La honte et l’incompréhension sont souvent les sentiments prédominants chez ceux qui sont touchés par l’illettrisme. Ils se sentent à l’écart, incapables de partager ou de comprendre des informations essentielles, comme les modifications réglementaires au sein de l’entreprise. L’illettrisme affecte également la vie familiale. Les enfants découvrent souvent la situation de leurs parents tardivement. Personnellement, au lieu de lire des histoires, je créais des récits avec mes enfants en utilisant un dictionnaire, car même si je connaissais les lettres de l’alphabet, je ne pouvais pas vraiment lire.

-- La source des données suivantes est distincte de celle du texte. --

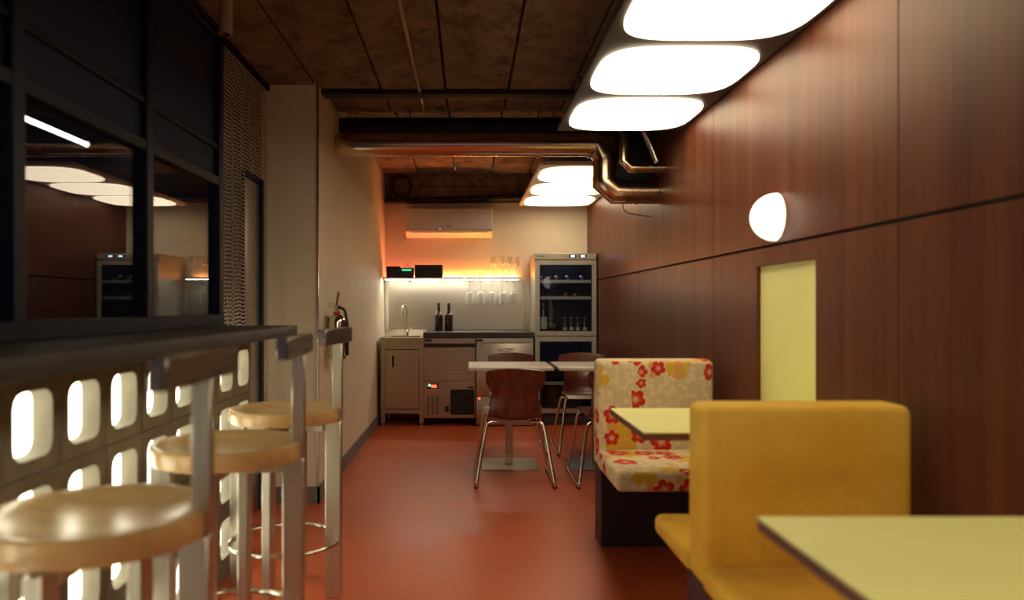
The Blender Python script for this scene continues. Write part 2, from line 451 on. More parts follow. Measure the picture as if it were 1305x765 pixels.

Après mon divorce, mes enfants, alors adolescents, ont été d’un grand soutien, surtout pour remplir les lacunes que leur père comblait avant. Malgré ma solitude, je n’étais pas vraiment seule. J’avais mes enfants, une assistante sociale, et la chance de travailler, ce qui me permettait de prendre des décisions importantes, comme trouver un logement.

L’engagement de Lancôme dans la lutte contre l’illettrisme est notable, notamment par son soutien financier à l’ouverture d’écoles dédiées à l’alphabétisation des femmes, et la fourniture de moyens pour leur autonomie, comme apprendre à utiliser des services numériques indispensables au quotidien. En 2023, ils ont étendu leur action contre l’illettrisme dans les DOM-TOM, soulignant l’importance de cette initiative dans des régions où les besoins sont criants, surtout pour les jeunes mères souvent isolées et sans ressources.

Blois Capitale : Que pensez-vous de la dictée ?

Aline Le Guluche : Commettre des fautes est humain, et ce n’est pas grave. Le véritable enjeu, c’est d’encourager continuellement les enfants à écrire. C’est par l’écriture qu’ils s’arment pour l’avenir, qu’ils accèdent à une forme de liberté. Les voir s’interroger, poser des questions et montrer de l’intérêt à chaque session me remplit d’émotion. C’est très encourageant.